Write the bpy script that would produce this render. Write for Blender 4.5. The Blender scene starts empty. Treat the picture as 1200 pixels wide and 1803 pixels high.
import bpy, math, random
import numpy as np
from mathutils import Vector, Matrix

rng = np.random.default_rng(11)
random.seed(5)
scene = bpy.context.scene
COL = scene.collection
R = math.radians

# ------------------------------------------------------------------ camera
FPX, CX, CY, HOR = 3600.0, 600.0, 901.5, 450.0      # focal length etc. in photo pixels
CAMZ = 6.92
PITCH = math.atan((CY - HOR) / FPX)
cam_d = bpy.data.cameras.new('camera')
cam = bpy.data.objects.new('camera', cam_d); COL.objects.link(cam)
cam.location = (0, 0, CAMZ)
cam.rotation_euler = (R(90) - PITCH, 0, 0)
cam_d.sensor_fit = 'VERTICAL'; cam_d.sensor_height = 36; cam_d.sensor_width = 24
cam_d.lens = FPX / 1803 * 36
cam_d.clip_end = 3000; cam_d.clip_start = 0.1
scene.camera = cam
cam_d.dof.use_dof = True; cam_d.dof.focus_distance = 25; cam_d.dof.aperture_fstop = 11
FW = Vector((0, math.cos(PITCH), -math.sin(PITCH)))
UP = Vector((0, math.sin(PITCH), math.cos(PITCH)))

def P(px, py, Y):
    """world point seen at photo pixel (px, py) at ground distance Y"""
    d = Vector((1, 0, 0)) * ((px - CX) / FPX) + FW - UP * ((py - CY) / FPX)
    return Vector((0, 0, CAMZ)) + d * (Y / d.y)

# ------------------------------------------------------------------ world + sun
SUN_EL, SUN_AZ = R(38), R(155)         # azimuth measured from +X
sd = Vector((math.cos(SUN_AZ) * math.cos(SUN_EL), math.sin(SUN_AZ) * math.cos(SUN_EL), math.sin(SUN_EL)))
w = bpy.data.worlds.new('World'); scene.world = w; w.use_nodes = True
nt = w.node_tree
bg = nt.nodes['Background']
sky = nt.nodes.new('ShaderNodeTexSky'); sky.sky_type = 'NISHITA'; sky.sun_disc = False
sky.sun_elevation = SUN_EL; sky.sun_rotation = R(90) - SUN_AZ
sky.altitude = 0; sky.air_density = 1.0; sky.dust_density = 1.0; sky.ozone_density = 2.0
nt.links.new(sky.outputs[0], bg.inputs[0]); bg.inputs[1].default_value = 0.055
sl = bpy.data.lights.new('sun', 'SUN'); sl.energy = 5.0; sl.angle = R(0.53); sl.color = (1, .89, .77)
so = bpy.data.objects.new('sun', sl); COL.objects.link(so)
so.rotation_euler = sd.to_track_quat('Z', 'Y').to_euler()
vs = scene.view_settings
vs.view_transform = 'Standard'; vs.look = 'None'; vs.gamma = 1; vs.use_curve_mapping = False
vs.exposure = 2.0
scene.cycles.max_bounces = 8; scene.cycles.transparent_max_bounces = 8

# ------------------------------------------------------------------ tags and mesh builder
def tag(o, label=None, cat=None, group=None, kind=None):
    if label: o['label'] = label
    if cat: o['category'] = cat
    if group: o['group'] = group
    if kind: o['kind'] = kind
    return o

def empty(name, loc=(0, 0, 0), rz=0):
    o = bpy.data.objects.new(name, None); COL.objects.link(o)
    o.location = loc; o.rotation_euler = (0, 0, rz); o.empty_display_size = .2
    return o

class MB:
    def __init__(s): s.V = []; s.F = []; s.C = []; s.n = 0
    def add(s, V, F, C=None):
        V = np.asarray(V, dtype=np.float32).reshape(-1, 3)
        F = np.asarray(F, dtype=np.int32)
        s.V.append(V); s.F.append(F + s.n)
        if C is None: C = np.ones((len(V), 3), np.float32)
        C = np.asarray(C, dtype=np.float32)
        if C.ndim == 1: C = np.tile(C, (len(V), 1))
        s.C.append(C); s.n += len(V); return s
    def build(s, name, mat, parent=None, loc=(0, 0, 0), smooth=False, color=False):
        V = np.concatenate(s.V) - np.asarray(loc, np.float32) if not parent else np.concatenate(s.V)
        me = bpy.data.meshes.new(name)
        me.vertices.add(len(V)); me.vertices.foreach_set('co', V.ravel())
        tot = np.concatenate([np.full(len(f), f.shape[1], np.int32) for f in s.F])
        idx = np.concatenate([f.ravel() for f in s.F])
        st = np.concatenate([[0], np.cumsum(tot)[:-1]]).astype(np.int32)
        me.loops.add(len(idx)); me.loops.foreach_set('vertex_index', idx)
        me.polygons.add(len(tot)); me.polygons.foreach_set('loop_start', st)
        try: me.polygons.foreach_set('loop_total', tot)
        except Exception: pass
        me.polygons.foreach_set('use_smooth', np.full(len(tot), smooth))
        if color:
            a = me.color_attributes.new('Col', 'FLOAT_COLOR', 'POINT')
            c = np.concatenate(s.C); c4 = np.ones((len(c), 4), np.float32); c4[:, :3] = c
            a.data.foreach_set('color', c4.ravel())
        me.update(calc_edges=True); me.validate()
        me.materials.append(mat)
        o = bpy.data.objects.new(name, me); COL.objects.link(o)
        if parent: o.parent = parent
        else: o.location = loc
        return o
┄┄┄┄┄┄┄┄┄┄
DIRECTIVE:
Say how many lines of the data hold the string "pixels". Reply with the number alone.

RESULT OF THE TASK:
2